Aku kenal beliau sudah cukup lama. Menjadi partner kerja selama belasan tahun dalam suka dan duka. Banyak canda dan tawanya kalau ketemu dia. Nggak ada pernah serius omongannya. Pokoknya ada saja yang membuat tertawa. Terlepas banyak cerita orang tentang dia yang begini begitu, tetapi secara pribadi aku tidak ada masalah dengan beliaunya. Bagiku beliau adalah kawan yang baik. Bisa diajak bekerjasama dan tidak segan memberikan bantuan jika dibutuhkan.
Ketemu terakhir saat itu dia terlihat kurus. Jauh dari perawakannya yang dahulu gempal dan penuh semangat. Aku tidak menanyakan secara langsung apakah beliau sakit atau tidak. Tidak etis menurutku. Tapi dalam hati aku meyakini kalau dia sepertinya sedang sakit. Hanya saja karena dia seolah tidak seperti orang sakit, akhirnya aku berusaha untuk bersikap seperti biasa saja. Kami hanya bercanda-canda, bernostalgia nostalgia, mengingat semua kegilaan yang pernah ada. Saat itu Pak Naga kebanyakan hanya tersenyum-senyum saja. Tidak terlalu banyak bicara seperti biasanya. Hanya menjawab kalau ditanya. Sisanya hanya mengiyakan apa kata orang sambil menikmati secangkir kopinya kala itu.

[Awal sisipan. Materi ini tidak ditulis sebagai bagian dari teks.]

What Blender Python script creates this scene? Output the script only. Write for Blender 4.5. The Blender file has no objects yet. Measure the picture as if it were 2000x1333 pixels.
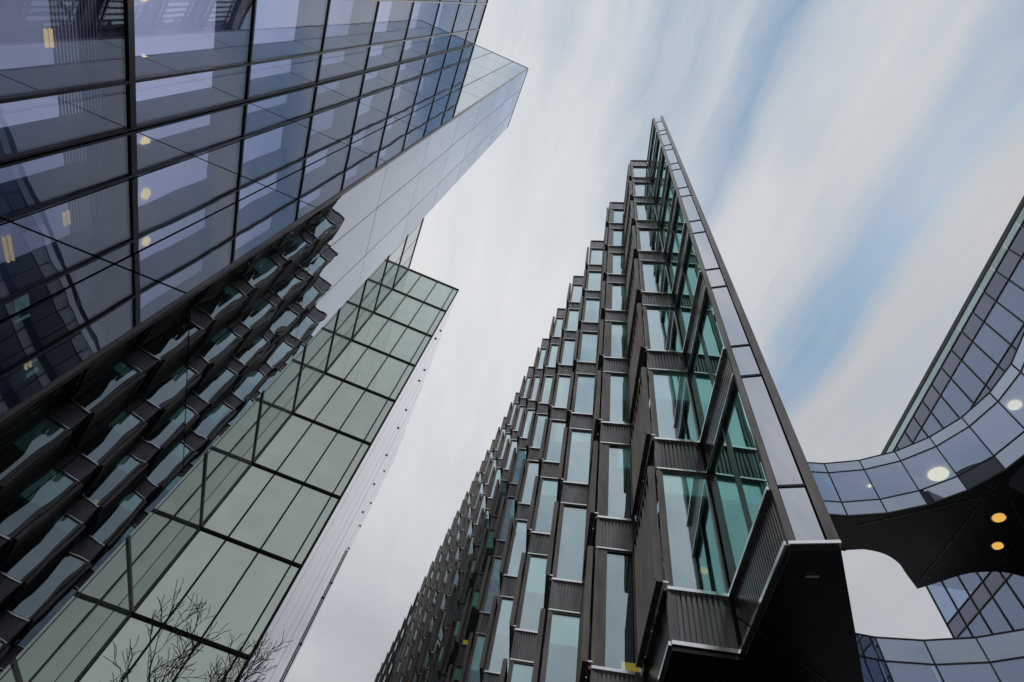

Selamat jalan, Pak Naga. Usai sudah sakit yang kau derita. Selamat merayakan lebaran di keabadian. Perlahan tapi pasti kami juga akan pergi ke sana. Entah apakah di sana kita masih bisa tertawa-tawa atau tidak, aku juga tidak tahu. Yang jelas hari ini, kami semua mendoakanmu.